Some petitioners carried the message with them about town. (KCAW/Sparling)

Peter Mooney made an extra stop on his visit to Sitka this week: he swung by the Unitarian Church on Marine Street to sign a petition for the recall of Governor Mike Dunleavy.

“I have been against every single thing that Dunleavy has done since he got into office,” Mooney said. “I think it was the worst thing that could have possibly happened to our state was for him to get into office.”

The recall event was one of several statewide. A statewide effort to recall Gov. Mike Dunleavy kicked off on Thursday, August 1st. Though the main event to gather signatures was held in Anchorage, satellite events happened across the state. 

For Steven Courtright, it has been a long time coming. He’s a member of the Facebook group “Alaskans for Recalling Governor Mike Dunleavy,” which was created on February 13.

“People realized that he had dropped the budget that day and the vision he was realizing for the state didn’t line up with what most of us thought was appropriate for the vision for the state,” Courtright said. 

Steven Courtright explained the legal grounds for the recall. (KCAW/Sparling)

Today the Facebook group has over 4,000 members. Courtright says they’re from all walks of life. This signature-gathering event was the group’s first big push. In Sitka’s Unitarian Church, the crowd was diverse, and had a range of opinions about Dunleavy.
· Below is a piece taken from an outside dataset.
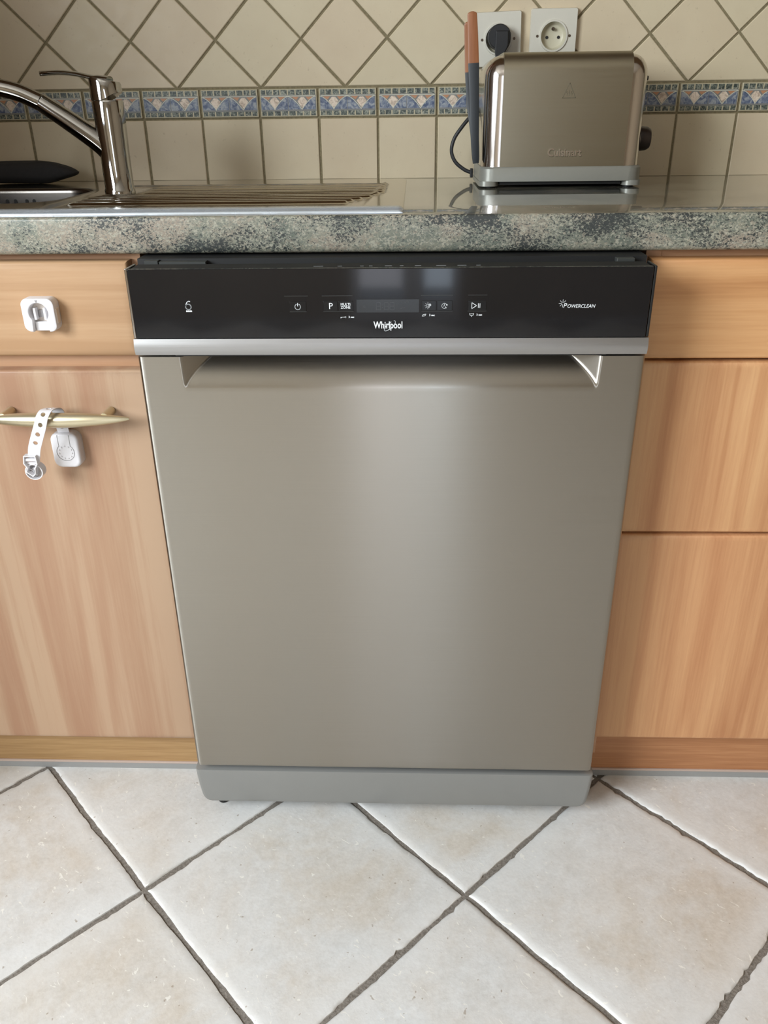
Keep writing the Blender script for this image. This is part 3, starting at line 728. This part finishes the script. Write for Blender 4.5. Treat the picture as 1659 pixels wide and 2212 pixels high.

Elissa Kaminsky questions the motives driving the governor’s budget.

“What the governor is trying to support through a very ideological process, cutting basically ever social service, from early childhood to supports for elders is just atrocious,” she said. 

Sue Taylor fears what those cuts to social services mean for the collective future of the state.

“Anytime you start cutting health and education for a population the quality of life goes down,” she said. “It doesn’t matter that we have a lot of people who are going to think they’re going to get rich from oil, the quality of life is going to go down.”

The parking lot at the Unitarian Church remained full for much of the afternoon. (KCAW/Sparling)

Budget cut frustrations are  only the surface of the recall efforts. Alaskans for Recalling Mike Dunleavy wants to build a legal case against him. Organizers assembled a recall application that calls into question the legality of several of the governor’s actions, Courtright says.

“That’s not the fun stuff people care about,” he said. “A lot of people are out there saying we want to recall this guy just because we don’t like him, we don’t like his vision for the state. And we agree.” But Courtright wants to follow a legal process rooted in specific grounds that identify what Gov. Dunleavy has done wrong that can stand up in a court of law. 

That legal process comes with a lot of paperwork and legwork. Statewide, the recall effort needs 28,501 signatures, Courtright said. That’s 10 percent of people that voted in the last election. That number gets the petition on the desk of the director of the Division of Elections. That body will have to verify each signature, a lengthy and meticulous process.

“The division of elections has an unenviable task,” Courtright said. “We want this to be above board. We want it done as well as possible. We want them to challenge us. If they challenge us and it survives the challenge it just provides more legitimacy to what we’re doing.”

Courtright estimates volunteers collected 350 signatures at the launch event yesterday. (KCAW/Sparling)

If the Division verifies this initial round of signatures, Alaskans for Recalling Mike Dunleavy will head back to the streets with pens and clipboards — this time to collect 71,000 signatures. No previous effort to recall a governor has been successful. Courtright estimates the Sitka event gathered some 350 signatures at the launch event. 

And for some, like Peter Mooney, in town from Port Alexander, the recall event felt like an opportunity. He’d like to see Alaskans treat the recall effort as the beginning of a movement.

“We should use this recall in a sense of really organizing ourselves as a community to fight against all this oppressive stuff,” Mooney said.

Courtright and other organizers will continue to gather signatures over the coming weeks. There is no legal deadline, but the state group hopes to collect all the necessary signatures as soon as possible.